*WRITTEN TASK*
Return only the count of lines in which the word "wide" appears.

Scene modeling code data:
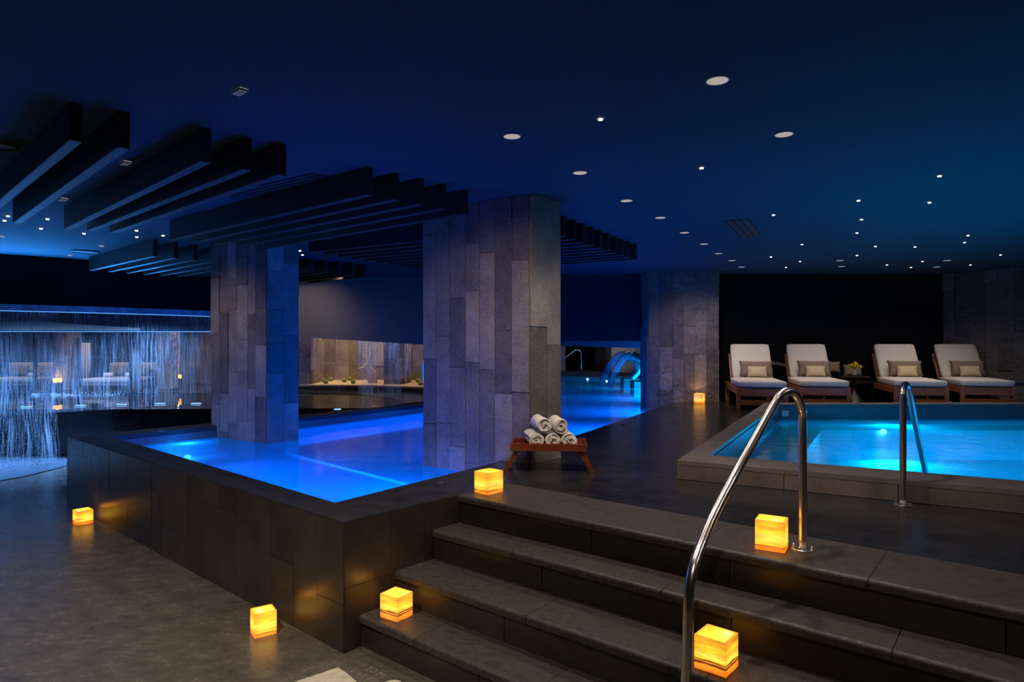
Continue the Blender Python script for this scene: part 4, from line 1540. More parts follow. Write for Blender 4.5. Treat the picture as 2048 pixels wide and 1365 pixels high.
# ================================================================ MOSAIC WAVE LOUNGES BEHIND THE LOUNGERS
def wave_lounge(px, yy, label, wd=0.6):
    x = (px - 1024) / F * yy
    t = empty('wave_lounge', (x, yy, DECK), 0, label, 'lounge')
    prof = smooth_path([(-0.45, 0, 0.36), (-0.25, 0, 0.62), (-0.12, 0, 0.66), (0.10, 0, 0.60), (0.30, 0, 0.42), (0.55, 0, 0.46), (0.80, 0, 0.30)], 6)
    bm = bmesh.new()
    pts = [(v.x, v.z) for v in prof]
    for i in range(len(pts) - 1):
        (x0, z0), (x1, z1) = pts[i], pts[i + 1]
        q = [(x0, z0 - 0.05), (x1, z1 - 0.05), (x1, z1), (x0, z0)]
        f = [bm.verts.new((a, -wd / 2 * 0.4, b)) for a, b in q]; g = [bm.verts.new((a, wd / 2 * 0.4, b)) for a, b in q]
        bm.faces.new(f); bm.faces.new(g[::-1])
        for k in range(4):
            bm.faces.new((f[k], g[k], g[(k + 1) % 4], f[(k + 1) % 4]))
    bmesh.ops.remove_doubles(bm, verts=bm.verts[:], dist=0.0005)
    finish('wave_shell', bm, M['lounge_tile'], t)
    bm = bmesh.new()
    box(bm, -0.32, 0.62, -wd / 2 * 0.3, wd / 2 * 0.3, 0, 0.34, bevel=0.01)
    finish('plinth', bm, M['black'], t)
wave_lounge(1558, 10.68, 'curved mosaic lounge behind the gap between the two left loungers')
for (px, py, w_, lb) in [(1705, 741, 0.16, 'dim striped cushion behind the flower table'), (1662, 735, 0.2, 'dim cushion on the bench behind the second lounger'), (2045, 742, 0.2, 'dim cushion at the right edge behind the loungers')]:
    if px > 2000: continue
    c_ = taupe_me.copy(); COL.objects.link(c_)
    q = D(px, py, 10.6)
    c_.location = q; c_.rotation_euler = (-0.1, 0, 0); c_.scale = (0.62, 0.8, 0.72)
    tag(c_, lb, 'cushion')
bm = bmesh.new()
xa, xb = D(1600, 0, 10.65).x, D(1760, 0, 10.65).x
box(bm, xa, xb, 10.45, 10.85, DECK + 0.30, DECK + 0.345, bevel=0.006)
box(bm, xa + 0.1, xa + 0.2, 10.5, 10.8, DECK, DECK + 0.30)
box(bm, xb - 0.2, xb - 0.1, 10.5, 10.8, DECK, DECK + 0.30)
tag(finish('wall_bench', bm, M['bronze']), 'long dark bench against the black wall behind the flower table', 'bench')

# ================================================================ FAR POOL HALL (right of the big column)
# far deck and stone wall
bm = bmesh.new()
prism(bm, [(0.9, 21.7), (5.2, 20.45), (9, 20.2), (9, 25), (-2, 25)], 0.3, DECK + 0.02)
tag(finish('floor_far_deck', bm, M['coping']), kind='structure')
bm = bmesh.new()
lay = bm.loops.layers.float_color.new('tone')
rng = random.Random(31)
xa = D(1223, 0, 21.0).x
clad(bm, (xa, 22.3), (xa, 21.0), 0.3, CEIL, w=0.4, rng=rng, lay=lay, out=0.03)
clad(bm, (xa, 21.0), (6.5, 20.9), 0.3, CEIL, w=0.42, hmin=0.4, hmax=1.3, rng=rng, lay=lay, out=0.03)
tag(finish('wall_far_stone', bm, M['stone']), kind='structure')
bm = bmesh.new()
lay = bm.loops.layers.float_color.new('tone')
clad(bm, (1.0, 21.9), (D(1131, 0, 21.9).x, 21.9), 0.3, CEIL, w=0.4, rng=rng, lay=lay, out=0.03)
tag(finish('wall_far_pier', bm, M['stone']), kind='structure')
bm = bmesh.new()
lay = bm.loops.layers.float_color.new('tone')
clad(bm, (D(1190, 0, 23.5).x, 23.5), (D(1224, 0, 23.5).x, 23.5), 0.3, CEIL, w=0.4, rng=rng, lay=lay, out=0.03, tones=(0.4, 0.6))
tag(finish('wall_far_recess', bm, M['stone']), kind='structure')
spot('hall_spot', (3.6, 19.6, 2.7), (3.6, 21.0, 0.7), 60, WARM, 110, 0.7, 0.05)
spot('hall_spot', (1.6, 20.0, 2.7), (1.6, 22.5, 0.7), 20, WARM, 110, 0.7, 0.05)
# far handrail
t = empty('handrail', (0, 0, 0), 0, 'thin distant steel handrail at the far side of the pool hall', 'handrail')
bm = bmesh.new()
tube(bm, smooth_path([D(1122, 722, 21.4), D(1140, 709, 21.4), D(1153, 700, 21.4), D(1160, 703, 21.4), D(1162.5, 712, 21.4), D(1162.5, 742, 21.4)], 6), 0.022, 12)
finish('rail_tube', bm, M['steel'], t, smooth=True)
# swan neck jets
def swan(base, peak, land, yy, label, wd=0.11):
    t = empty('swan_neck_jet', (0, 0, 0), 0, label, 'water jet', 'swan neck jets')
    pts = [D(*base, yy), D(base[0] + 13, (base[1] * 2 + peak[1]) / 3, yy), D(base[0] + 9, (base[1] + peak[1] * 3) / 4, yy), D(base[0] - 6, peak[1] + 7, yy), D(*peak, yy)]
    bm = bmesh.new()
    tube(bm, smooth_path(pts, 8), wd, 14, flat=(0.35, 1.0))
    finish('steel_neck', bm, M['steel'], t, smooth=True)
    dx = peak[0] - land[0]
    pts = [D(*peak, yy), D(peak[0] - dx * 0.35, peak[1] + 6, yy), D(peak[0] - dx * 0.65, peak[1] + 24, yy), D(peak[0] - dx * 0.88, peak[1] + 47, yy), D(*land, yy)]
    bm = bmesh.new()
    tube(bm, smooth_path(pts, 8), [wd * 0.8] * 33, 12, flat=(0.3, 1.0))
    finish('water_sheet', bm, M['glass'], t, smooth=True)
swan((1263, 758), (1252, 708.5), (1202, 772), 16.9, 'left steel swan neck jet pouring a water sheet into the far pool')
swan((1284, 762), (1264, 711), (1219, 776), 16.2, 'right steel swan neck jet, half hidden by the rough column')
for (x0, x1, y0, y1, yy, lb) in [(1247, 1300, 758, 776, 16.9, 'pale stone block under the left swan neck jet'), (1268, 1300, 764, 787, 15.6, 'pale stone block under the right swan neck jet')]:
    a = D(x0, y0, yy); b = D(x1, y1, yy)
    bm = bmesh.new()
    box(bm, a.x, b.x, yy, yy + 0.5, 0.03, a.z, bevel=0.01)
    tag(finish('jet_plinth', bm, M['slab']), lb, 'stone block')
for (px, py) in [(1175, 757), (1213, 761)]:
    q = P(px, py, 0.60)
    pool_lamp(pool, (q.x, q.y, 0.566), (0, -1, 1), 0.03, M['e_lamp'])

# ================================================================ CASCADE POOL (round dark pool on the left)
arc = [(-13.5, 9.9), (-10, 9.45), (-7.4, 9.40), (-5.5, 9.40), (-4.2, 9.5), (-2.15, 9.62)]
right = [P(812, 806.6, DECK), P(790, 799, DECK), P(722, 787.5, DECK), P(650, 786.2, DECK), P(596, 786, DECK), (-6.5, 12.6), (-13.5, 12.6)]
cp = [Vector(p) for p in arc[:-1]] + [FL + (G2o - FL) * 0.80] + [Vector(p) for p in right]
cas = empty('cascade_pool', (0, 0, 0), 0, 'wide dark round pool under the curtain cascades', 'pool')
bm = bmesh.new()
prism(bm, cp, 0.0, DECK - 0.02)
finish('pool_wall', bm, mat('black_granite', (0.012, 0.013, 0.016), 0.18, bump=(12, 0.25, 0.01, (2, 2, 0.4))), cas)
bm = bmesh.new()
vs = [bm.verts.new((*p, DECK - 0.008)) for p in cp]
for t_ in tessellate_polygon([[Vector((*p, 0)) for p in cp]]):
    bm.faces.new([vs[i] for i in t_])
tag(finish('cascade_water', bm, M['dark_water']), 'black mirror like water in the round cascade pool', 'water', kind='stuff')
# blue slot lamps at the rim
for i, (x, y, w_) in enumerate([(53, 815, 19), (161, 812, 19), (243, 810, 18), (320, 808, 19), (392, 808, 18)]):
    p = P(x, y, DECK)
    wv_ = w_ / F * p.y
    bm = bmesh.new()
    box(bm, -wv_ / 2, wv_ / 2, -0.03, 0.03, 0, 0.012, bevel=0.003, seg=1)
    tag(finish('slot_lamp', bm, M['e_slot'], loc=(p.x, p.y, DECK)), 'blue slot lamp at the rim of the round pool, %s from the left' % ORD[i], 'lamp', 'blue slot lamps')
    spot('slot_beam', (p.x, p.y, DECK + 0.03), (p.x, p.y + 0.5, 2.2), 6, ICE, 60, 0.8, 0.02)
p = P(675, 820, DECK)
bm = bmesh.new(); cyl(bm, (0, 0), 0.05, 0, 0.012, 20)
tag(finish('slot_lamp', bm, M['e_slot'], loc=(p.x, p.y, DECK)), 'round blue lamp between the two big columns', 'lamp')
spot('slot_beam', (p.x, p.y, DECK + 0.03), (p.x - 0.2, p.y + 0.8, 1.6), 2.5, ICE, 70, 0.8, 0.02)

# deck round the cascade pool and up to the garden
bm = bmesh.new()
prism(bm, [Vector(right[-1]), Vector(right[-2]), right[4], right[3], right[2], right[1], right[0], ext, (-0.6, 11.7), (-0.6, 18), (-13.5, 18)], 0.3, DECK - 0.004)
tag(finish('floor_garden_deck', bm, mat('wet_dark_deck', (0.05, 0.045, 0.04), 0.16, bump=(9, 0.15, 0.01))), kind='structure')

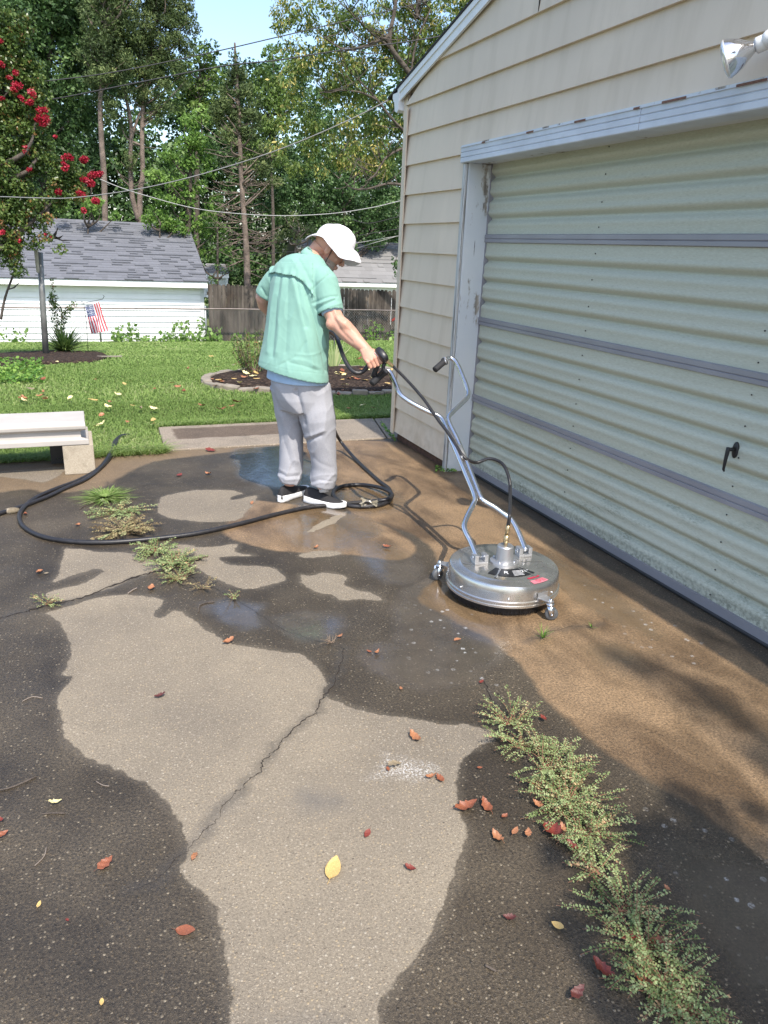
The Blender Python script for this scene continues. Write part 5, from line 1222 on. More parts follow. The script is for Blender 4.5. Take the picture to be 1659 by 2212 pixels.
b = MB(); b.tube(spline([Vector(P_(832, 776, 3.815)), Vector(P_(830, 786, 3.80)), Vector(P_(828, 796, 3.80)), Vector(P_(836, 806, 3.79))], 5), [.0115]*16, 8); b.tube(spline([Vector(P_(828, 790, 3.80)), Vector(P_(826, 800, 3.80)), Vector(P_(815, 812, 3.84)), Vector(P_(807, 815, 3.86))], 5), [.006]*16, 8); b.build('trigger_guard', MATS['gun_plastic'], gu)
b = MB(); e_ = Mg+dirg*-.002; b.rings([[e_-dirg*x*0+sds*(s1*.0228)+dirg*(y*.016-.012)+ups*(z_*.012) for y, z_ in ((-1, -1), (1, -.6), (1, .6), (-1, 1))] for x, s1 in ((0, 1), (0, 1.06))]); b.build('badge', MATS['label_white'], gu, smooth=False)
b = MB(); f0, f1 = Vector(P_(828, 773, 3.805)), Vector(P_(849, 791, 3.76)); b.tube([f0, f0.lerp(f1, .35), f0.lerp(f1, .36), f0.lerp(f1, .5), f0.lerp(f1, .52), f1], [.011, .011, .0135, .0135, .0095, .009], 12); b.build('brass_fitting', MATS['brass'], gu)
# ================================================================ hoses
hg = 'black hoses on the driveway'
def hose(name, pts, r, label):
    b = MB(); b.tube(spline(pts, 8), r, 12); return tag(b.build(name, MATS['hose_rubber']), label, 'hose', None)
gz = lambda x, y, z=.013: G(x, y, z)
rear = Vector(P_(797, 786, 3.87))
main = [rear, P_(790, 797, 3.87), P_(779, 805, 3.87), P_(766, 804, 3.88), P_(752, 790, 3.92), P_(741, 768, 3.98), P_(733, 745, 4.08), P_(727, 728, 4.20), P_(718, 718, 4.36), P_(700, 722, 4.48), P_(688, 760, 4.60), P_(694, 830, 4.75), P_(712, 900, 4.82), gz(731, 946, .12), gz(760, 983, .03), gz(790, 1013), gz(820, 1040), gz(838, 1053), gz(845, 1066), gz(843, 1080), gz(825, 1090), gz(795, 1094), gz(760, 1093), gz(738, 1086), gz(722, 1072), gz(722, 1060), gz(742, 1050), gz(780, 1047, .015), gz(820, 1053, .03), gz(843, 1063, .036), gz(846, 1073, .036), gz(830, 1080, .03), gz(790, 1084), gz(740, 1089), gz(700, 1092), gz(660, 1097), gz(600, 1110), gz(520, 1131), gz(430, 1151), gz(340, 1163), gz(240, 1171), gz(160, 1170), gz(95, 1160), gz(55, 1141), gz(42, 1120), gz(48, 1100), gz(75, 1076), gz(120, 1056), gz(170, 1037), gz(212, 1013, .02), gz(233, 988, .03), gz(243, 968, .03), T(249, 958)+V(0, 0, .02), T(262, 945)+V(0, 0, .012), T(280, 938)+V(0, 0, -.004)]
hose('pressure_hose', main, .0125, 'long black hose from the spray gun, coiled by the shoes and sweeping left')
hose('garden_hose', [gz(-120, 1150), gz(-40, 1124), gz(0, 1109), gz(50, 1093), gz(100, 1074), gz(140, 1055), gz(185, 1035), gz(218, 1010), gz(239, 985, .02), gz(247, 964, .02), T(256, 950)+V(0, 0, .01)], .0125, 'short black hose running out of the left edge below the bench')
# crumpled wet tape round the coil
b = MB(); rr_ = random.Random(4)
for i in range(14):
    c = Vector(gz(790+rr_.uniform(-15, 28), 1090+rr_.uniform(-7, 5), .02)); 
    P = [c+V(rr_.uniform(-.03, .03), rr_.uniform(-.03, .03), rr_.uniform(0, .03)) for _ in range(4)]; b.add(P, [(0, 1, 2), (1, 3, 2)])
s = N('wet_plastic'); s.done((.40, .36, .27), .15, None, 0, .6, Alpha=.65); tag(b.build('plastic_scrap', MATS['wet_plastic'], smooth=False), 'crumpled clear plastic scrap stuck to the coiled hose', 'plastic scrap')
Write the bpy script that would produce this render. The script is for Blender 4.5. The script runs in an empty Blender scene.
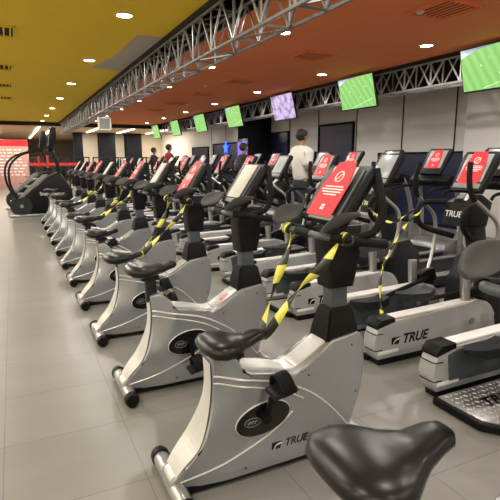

*TASK RESULT*
2